Cette dernière est goû­teuse, diver­si­fiée, équili­brée et val­orise les ter­roirs. L’alimentation rede­vient fac­teur de san­té. Les consommateur·rice·s béné­fi­cient pour cela d’une édu­ca­tion ali­men­taire et d’une trans­parence de l’information. La restau­ra­tion col­lec­tive con­stitue un lieu exem­plaire en matière d’approvisionnement, de com­po­si­tion des menus et de lutte con­tre le gaspillage.

Enfin, les acteur·rice·s de la chaîne agro-ali­men­taire, au sein de laque­lle la valeur est équitable­ment répar­tie, créent des marchés locaux de dis­tri­b­u­tion se sub­sti­tu­ant le plus pos­si­ble aux fil­ières longues.

Revenu, résilience, autonomie

Les paysan·ne·s vivent digne­ment d’un revenu décent, com­posé de prix justes et sta­bles, ain­si que de la rémunéra­tion de ser­vices non marchands. L’installation-transmission est flu­id­i­fiée par un meilleur accès aux fac­teurs de pro­duc­tion, per­me­t­tant un renou­velle­ment et un bras­sage générationnel.

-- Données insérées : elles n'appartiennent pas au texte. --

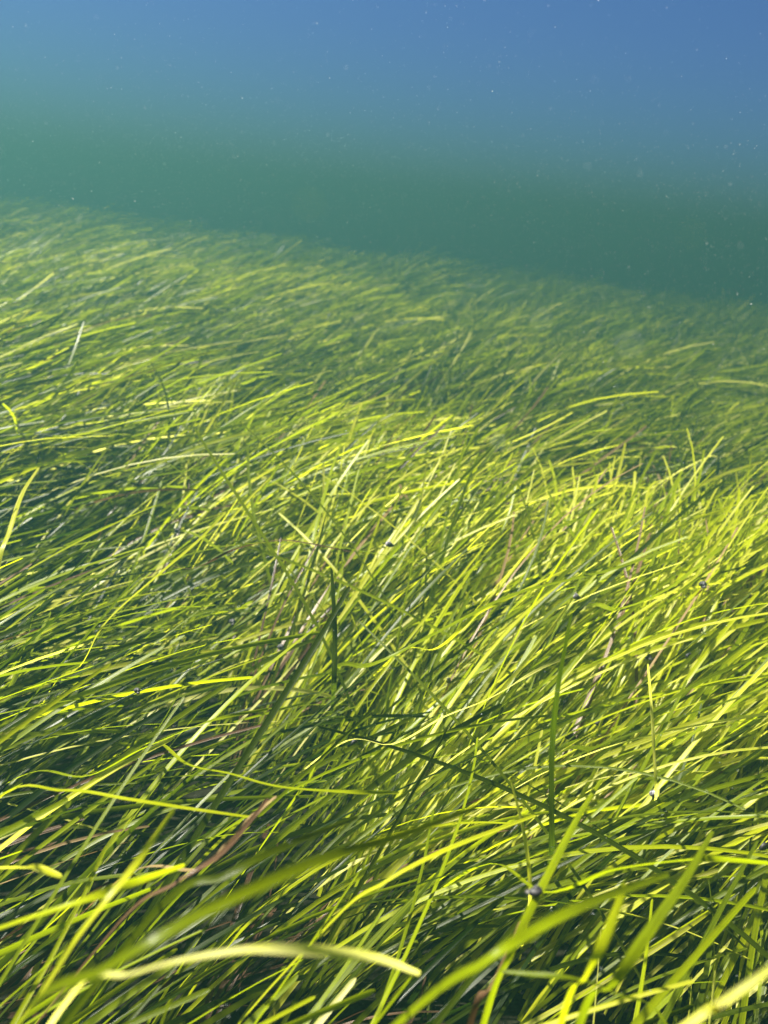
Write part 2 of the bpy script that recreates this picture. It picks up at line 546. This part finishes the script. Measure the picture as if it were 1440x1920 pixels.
B([(820, 1215, .38), (895, 1150, .42), (970, 1113, .43), (1060, 1068, .43)], 6.5, .84,
  'pale bright blade above the very long green one', -.4, .4)
B([(1160, 1142, .40), (1250, 1105, .43), (1322, 1050, .44), (1380, 1003, .44), (1450, 948, .43)], 8.5, .62,
  'broad yellow green blade rising to the right border', .1)
B([(735, 1395, .38), (830, 1345, .41), (920, 1308, .42), (1010, 1255, .42), (1080, 1225, .41)], 4.2, .95,
  'thin white streaked blade slanting over the right half centre', -.5)
B([(775, 905, .36), (850, 902, .39), (920, 892, .40), (970, 882, .40)], 7.5, .85,
  'pale blade with a rounded tip behind the centre', -.3)
B([(210, 1745, .44), (330, 1655, .47), (420, 1595, .475), (500, 1500, .47)], 4.2, .35,
  'purple brown withered blade crossing the pale ones at the lower left', -.2, .3, M_DEAD, 'withered_blade')
B([(370, 1630, .44), (430, 1580, .455), (475, 1530, .46), (515, 1495, .455)], 5.0, .95,
  'light tan withered blade beside the purple brown one', .0, .2, M_DEAD, 'withered_blade')
B([(620, 1730, .40), (720, 1655, .44), (800, 1610, .45), (880, 1575, .45), (1000, 1530, .43)], 6.5, .84,
  'glossy pale blade below the tip of the broad olive one', -.5, .4)
B([(1120, 1400, .38), (1230, 1330, .41), (1330, 1270, .42), (1460, 1215, .41)], 6.5, .40,
  'olive blade slanting to the right border at mid height', .2)
B([(160, 1455, .38), (270, 1402, .41), (400, 1350, .42), (500, 1330, .41)], 5.0, .60,
  'yellow blade arching over the dark hollow on the left', -.1)
B([(1180, 1000, .37), (1206, 960, .40), (1228, 905, .42), (1310, 893, .41)], 6.0, .88,
  'pale kinked blade bent to the right on the upper right', -.2, .2)

# ---------------------------------------------------------------- sea snails on the blades
def snail_shell(size):
    """A small coiled shell: a tube whose radius shrinks along a rising spiral."""
    turns, k, q = 2.6, 40, 12
    V, F = [], []
    for i in range(k):
        t = i / (k - 1)
        a = t * turns * 2 * math.pi
        sc = math.exp(-1.9 * t)
        Rr, rr = 0.50 * sc, 0.52 * sc
        cz = 0.5 + 0.85 * (1 - sc)
        for j in range(q):
            b_ = j / q * 2 * math.pi
            rad = Rr + rr * math.cos(b_)
            V.append((rad * math.cos(a) * size, rad * math.sin(a) * size, (cz + rr * math.sin(b_) - 0.45) * size))
    for i in range(k - 1):
        for j in range(q):
            F.append((i * q + j, (i + 1) * q + j, (i + 1) * q + (j + 1) % q, i * q + (j + 1) % q))
    F.append(tuple(range(q)))
    F.append(tuple((k - 1) * q + j for j in range(q))[::-1])
    me = bpy.data.meshes.new('shell')
    me.from_pydata(V, [], F)
    me.polygons.foreach_set('use_smooth', [True] * len(F))
    return me


def snail_foot(size):
    V, F = [(0, 0, 0.30 * size)], []
    for ring, (rx, rz) in enumerate(((0.45, 0.22), (0.75, 0.08), (0.72, -0.06))):
        for j in range(12):
            a = j / 12 * 2 * math.pi
            V.append((rx * 1.35 * math.cos(a) * size + 0.35 * size, rx * 0.7 * math.sin(a) * size, rz * size))
    for j in range(12):
        F.append((0, 1 + j, 1 + (j + 1) % 12))
        for q in (0, 12):
            F.append((1 + q + j, 13 + q + j, 13 + q + (j + 1) % 12, 1 + q + (j + 1) % 12))
    F.append(tuple(25 + j for j in range(12)))
    me = bpy.data.meshes.new('foot')
    me.from_pydata(V, [], F)
    me.polygons.foreach_set('use_smooth', [True] * len(F))
    return me


def plain(name, c, rough=0.5, c2=None):
    mt, t = new_mat(name)
    pb = N(t, 'ShaderNodeBsdfPrincipled', i_Roughness=rough)
    tc = N(t, 'ShaderNodeTexCoord')
    no = N(t, 'ShaderNodeTexNoise', i_Scale=500.0, i_Detail=3.0)
    t.links.new(tc.outputs['Object'], no.inputs['Vector'])
    rp = ramp(t, [(0.4, c), (0.62, c2 or tuple(min(1, v * 2) for v in c))])
    t.links.new(no.outputs['Fac'], rp.inputs['Fac'])
    t.links.new(rp.outputs[0], pb.inputs['Base Color'])
    out = N(t, 'ShaderNodeOutputMaterial')
    t.links.new(pb.outputs[0], out.inputs['Surface'])
    return mt


M_SHELL = plain('dark_shell', (0.006, 0.005, 0.008), 0.6, (0.020, 0.017, 0.020))
M_SHELL2 = plain('grey_shell', (0.05, 0.045, 0.06), 0.35, (0.20, 0.18, 0.20))
M_FOOT = plain('snail_foot', (0.02, 0.018, 0.015), 0.5)
shell_me = {'dark': snail_shell(0.0040), 'grey': snail_shell(0.0040)}
shell_me['dark'].materials.append(M_SHELL)
shell_me['grey'].materials.append(M_SHELL2)
foot_me = snail_foot(0.0040)
foot_me.materials.append(M_FOOT)
bpy.context.view_layer.update()
DG = bpy.context.evaluated_depsgraph_get()
SNAILS = [
    (1005, 1676, 'dark', 1.0, 'black sea snail on the steep yellow blade near the bottom'),
    (1071, 1574, 'dark', 1.0, 'black sea snail higher up beside the same steep yellow blade'),
    (1068, 1383, 'dark', 1.25, 'largest black sea snail right next to the upright dark blade'),
    (1120, 1357, 'dark', .9, 'dark sea snail just right of the largest black one'),
    (1212, 1233, 'dark', 1.1, 'black oval sea snail on the bright leaves of the right half'),
    (1290, 1231, 'dark', .9, 'small dark sea snail right of the black oval one'),
    (1427, 1586, 'dark', 1.1, 'black sea snail on the glossy blade at the right border'),
    (1318, 1098, 'dark', 1.0, 'black sea snail on the broad yellow green blade at upper right'),
    (1240, 1061, 'grey', .9, 'pale grey sea snail on the upper right leaves'),
    (1078, 1120, 'grey', .9, 'pale grey sea snail right above the upright dark blade'),
    (838, 1275, 'grey', .8, 'bluish grey sea snail right of the centre'),
    (728, 1022, 'grey', .9, 'grey sea snail on the bright leaves behind the centre'),
    (326, 1357, 'dark', 1.3, 'black sea snail in the dark hollow low on the left'),
    (600, 1385, 'dark', .9, 'dark sea snail in the centre below the upright dark blade'),
    (661, 1392, 'dark', .9, 'brownish sea snail just right of the one below the centre'),
    (526, 1215, 'dark', .9, 'dark sea snail left of the upright dark blade in the centre'),
    (257, 1297, 'dark', .7, 'tiny black sea snail on the left leaves'),
    (103, 1287, 'dark', 1.1, 'dark sea snail near the left border in the shaded leaves'),
    (333, 996, 'dark', 1.0, 'dark sea snail on the blades of the upper left'),
    (436, 1168, 'dark', 1.0, 'dark sea snail among shaded leaves left of the centre'),
    (1226, 1491, 'grey', 1.0, 'bluish sea snail at the foot of the thin beige blade'),
    (1416, 1478, 'dark', 1.2, 'black sea snail in the shade at the right border'),
    (532, 1725, 'dark', .8, 'small black sea snail on an olive blade at the bottom left'),
]
for px, py, kind, sc, label in SNAILS:
    d = (FWD + RIGHT * ((px - W_PX / 2) / F_PX) + UP * ((H_PX / 2 - py) / F_PX)).normalized()
    hit, loc, nor, idx, ob, mx_ = SC.ray_cast(DG, EYE, d)
    if not hit:
        continue
    if nor.dot(d) > 0:
        nor = -nor
    dist = (loc - EYE).length
    root = bpy.data.objects.new('sea_snail', None)
    root.empty_display_size = 0.005
    COL.objects.link(root)
    root.location = loc + nor * 0.0008 - d * 0.0036
    q = nor.to_track_quat('Z', 'Y').to_euler()
    root.rotation_euler = q
    s_ = sc * (0.85 + 0.65 * min(dist, 1.6))
    root.scale = (s_, s_, s_)
    tag(root, label, 'sea snail', 'sea snails clinging to the seagrass')
    for nm, me in (('shell', shell_me[kind]), ('foot', foot_me)):
        c = bpy.data.objects.new(nm, me)
        COL.objects.link(c)
        c.parent = root

# ---------------------------------------------------------------- specks drifting in the water
M_SPECK = plain('silt_flake', (0.32, 0.36, 0.36), 0.8, (0.50, 0.52, 0.52))
M_FLAKE = plain('drifting_flake', (0.40, 0.45, 0.42), 0.8, (0.65, 0.70, 0.66))
M_FLAKE2 = plain('drifting_leaf_scrap', (0.16, 0.22, 0.01), 0.7, (0.25, 0.30, 0.02))
OCT = np.array([(1, 0, 0), (-1, 0, 0), (0, 1, 0), (0, -1, 0), (0, 0, 1), (0, 0, -1)], float)
OF = np.array([(0, 2, 4), (2, 1, 4), (1, 3, 4), (3, 0, 4), (2, 0, 5), (1, 2, 5), (3, 1, 5), (0, 3, 5)])
npt = 90000
dd = 0.35 + 3.6 * rng.uniform(0, 1, npt) ** 0.8
aa = rng.uniform(-0.62, 0.62, npt)
px_, py_ = dd * np.sin(aa), dd * np.cos(aa)
pz_ = rng.uniform(0.30, CAM_Z + 0.19, npt)
size = np.exp(rng.normal(math.log(0.00014), 0.5, npt)) * (0.5 + 0.35 * dd)
stretch = np.stack([rng.uniform(.5, 1.6, npt) for _ in range(3)], -1)
PV = (OCT[None] * stretch[:, None]) * size[:, None, None] + np.stack([px_, py_, pz_], -1)[:, None]
PF = OF[None] + (np.arange(npt) * 6)[:, None, None]
specks = link_mesh('suspended_silt', np_mesh('suspended_silt', PV.reshape(-1, 3), PF.reshape(-1, 3)), M_SPECK)
tag(specks, 'fine pale silt specks drifting all through the water', 'silt', kind='stuff')


def flake(px, py, dist, r, mat, label):
    V, F = [], []
    nu, nv_ = 12, 8
    rr = np.random.default_rng(int(px))
    ax = rr.uniform(.7, 1.3, 3)
    for i in range(nv_ + 1):
        for j in range(nu):
            th, ph = math.pi * i / nv_, 2 * math.pi * j / nu
            k = r * (1 + 0.16 * math.sin(3 * ph + px) * math.sin(2 * th))
            V.append((k * ax[0] * math.sin(th) * math.cos(ph), k * ax[1] * math.sin(th) * math.sin(ph), k * ax[2] * math.cos(th)))
    for i in range(nv_):
        for j in range(nu):
            F.append((i * nu + j, (i + 1) * nu + j, (i + 1) * nu + (j + 1) % nu, i * nu + (j + 1) % nu))
    me = bpy.data.meshes.new('drifting_flake')
    me.from_pydata(V, [], F)
    me.polygons.foreach_set('use_smooth', [True] * len(F))
    o = link_mesh('drifting_flake', me, mat)
    o.location = unproject(px, py, dist)
    tag(o, label, 'drifting flake', 'blurred flakes drifting close to the lens')


flake(497, 586, .19, .00030, M_FLAKE, 'blurred pale flake drifting over the left far meadow')
flake(1016, 600, .17, .00030, M_FLAKE, 'blurred pale flake drifting right of the middle over the far meadow')
flake(1181, 646, .14, .00030, M_FLAKE, 'largest blurred pale flake drifting on the upper right')
flake(934, 829, .22, .00035, M_FLAKE, 'small blurred bluish flake drifting above the centre right')
flake(581, 384, .12, .0003, M_FLAKE2, 'faint yellow green flake drifting in open water above the meadow edge')
flake(1296, 440, .13, .0002, M_FLAKE2, 'faint yellow green flake drifting in open water at the upper right')

# ---------------------------------------------------------------- water haze
mt, t = new_mat('water_haze')
vol = N(t, 'ShaderNodeVolumePrincipled')
vol.inputs['Color'].default_value = (0.039, 0.114, 0.112, 1)
vol.inputs['Density'].default_value = 0.245
vol.inputs['Anisotropy'].default_value = 0.5
vol.inputs['Absorption Color'].default_value = (0.0, 0.0, 0.0, 1)
out = N(t, 'ShaderNodeOutputMaterial')
t.links.new(vol.outputs[0], out.inputs['Volume'])
E2, ZB, ZT = EXT + 2, -1.2, CAM_Z + 0.32
hv = np.array([(x, y, z) for x in (-E2, E2) for y in (-E2, E2) for z in (ZB, ZT)])
hq = np.array([(0, 1, 3, 2), (4, 6, 7, 5), (0, 4, 5, 1), (2, 3, 7, 6), (0, 2, 6, 4), (1, 5, 7, 3)])
haze = link_mesh('haze', np_mesh('haze', hv, hq, smooth=False), mt)
tag(haze, 'blue green water haze that swallows the far meadow', 'haze', kind='stuff')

Par ailleurs, un pas impor­tant vers la résilience économique est franchi par la val­ori­sa­tion de la sobriété du cap­i­tal : le paysan·ne sub­vient au max­i­mum aux besoins de sa ferme par sa pro­pre pro­duc­tion, s’assurant ain­si une autonomie en intrants et par rap­port à l’aval de la chaîne. En adap­tant leurs pra­tiques, les agriculteur·rice·s améliorent égale­ment la résilience de leurs fer­mes aux aléas cli­ma­tiques et san­i­taires (ani­maux rus­tiques, var­iétés résis­tantes à cer­taines mal­adies, etc.).

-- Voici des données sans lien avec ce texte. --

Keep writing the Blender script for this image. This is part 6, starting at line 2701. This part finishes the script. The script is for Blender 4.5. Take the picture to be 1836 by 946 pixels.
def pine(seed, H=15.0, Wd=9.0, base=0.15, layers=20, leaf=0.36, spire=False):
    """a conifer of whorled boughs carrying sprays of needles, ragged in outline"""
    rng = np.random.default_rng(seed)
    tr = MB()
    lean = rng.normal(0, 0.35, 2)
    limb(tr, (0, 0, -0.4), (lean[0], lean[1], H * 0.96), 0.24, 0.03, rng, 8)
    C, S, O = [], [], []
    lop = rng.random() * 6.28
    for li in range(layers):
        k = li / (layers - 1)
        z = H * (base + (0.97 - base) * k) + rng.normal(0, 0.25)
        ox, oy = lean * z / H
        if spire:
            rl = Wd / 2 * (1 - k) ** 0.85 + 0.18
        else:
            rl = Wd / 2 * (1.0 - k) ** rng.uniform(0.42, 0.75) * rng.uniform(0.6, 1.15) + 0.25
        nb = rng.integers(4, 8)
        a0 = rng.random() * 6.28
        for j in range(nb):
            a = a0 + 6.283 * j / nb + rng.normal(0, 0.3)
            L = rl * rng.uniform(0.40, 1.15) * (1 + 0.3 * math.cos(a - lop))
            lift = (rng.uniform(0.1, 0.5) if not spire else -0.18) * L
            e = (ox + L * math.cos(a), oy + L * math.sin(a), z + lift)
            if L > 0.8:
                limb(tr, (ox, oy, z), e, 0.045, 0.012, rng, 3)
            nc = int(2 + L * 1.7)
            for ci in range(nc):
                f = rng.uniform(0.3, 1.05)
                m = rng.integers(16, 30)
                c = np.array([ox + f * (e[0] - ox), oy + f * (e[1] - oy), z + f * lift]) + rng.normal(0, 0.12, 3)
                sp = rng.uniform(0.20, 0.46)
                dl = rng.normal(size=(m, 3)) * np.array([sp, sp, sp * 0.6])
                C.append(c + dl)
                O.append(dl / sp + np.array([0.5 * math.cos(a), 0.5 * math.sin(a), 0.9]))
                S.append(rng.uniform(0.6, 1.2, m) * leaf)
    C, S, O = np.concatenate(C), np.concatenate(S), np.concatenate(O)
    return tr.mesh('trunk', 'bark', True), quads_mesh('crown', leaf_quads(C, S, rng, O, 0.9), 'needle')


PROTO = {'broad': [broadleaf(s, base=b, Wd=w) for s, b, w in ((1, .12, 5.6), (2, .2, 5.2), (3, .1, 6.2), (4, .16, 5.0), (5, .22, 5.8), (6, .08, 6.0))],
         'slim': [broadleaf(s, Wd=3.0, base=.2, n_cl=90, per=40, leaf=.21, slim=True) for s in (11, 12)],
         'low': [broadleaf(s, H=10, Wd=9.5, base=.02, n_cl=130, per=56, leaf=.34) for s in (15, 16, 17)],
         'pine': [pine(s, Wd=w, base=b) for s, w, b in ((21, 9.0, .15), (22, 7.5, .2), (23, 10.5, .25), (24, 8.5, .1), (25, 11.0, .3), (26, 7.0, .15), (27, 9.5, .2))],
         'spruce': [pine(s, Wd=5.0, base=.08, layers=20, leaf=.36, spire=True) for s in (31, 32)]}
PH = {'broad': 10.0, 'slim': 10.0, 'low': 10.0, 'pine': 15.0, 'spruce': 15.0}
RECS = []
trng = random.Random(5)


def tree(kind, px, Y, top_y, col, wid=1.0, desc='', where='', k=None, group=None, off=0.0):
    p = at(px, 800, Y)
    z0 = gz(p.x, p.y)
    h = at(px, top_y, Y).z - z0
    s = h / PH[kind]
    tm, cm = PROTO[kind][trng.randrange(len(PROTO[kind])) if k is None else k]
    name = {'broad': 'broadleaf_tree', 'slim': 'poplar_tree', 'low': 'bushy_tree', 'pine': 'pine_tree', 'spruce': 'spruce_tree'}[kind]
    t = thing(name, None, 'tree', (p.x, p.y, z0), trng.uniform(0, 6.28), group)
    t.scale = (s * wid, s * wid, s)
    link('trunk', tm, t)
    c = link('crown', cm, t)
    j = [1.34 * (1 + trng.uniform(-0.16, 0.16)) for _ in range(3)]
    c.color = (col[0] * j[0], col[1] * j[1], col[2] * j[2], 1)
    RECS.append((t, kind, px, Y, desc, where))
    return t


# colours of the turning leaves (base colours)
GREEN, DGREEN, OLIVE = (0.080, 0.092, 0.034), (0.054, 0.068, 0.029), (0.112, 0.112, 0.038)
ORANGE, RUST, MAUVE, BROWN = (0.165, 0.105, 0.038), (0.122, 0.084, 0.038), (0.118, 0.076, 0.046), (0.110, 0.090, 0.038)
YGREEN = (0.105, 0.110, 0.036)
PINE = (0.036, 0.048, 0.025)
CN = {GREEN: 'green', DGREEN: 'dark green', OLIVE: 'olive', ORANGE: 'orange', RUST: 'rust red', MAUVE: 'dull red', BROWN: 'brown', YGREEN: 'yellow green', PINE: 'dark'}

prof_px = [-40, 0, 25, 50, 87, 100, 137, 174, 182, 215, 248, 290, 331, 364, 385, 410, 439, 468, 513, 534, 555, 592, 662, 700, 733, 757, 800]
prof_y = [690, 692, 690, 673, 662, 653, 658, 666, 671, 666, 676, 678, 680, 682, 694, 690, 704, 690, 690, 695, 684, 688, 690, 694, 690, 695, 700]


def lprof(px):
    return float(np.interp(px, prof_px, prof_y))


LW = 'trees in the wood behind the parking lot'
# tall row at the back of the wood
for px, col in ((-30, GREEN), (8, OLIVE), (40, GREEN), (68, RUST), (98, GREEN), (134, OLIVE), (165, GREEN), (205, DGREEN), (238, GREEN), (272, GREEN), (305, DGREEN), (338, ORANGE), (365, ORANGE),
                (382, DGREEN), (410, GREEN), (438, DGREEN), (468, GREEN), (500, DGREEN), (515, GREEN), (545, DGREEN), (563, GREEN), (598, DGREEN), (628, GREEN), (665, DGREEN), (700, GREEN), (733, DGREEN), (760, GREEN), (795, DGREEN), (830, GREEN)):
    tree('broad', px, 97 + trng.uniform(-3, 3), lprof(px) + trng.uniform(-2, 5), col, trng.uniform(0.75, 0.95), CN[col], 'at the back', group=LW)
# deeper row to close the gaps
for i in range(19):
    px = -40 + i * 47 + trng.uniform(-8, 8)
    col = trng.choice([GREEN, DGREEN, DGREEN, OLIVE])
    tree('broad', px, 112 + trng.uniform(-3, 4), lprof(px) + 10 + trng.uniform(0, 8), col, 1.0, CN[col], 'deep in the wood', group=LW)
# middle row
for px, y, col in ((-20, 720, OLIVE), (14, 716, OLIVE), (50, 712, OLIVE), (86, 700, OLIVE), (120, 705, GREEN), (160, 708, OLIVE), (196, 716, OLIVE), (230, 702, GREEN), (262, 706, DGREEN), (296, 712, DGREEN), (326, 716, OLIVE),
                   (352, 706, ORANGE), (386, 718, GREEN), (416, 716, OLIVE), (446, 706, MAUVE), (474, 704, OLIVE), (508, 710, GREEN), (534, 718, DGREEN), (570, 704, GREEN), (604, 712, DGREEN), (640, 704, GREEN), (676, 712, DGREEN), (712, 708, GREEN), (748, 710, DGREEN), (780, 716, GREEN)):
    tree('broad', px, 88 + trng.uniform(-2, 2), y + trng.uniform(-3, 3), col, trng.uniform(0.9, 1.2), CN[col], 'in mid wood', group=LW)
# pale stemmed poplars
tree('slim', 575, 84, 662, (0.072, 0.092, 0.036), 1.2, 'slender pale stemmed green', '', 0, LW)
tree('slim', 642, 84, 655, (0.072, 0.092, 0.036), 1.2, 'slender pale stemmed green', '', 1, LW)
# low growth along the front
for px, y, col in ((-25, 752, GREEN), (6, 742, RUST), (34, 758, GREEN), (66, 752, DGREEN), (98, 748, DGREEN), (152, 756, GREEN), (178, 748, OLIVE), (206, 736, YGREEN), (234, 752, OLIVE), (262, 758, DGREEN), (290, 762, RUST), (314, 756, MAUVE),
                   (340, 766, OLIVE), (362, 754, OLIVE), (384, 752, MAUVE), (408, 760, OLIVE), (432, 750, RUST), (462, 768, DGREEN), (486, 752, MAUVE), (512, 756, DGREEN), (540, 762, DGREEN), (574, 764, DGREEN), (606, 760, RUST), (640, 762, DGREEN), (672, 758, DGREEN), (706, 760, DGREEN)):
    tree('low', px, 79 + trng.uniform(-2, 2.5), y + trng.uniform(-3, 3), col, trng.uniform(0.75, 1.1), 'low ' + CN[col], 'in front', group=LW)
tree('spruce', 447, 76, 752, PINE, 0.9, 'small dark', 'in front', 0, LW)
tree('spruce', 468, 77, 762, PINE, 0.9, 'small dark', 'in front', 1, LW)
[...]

Enfin, l’UE se fixe un objec­tif de sou­veraineté ali­men­taire européenne. Le com­merce inter­na­tion­al de den­rées agri­coles ou ali­men­taires ne dis­paraît pas pour autant : il devient équitable, ce qui sig­ni­fie que les échanges ne désta­bilisent ni les marchés tiers, ni ceux communautaires.

Démocratie, solidarité, approche collective

Le fonc­tion­nement d’un tel sys­tème se doit d’être démoc­ra­tique et sol­idaire. Pour ce faire, la poli­tique agri­cole relève de la respon­s­abil­ité partagée des instances en charge de l’agriculture, de l’alimentation, de l’environnement et de la san­té, qui tra­vail­lent de manière coor­don­née. Ces instances con­tribuent à la mise en place d’une démoc­ra­tie ali­men­taire, au sein de laque­lle les proces­sus de prise de déci­sion et de pilotage sont trans­par­ents, par­tic­i­pat­ifs et inclu­ent les consommateur·rice·s.

De plus, les approches col­lec­tives entre paysan·ne·s, comme avec d’autres types d’acteur·rice·s, sont favorisées. Une nou­velle ingénierie de la for­ma­tion et de l’accompagnement des paysan·ne·s se constitue.

Pour finir, la sol­i­dar­ité se traduit à la fois par un sou­tien des pop­u­la­tions dému­nies pour l’accès à une ali­men­ta­tion de qual­ité et par le respect des paysan­ner­ies dans les pays du Sud.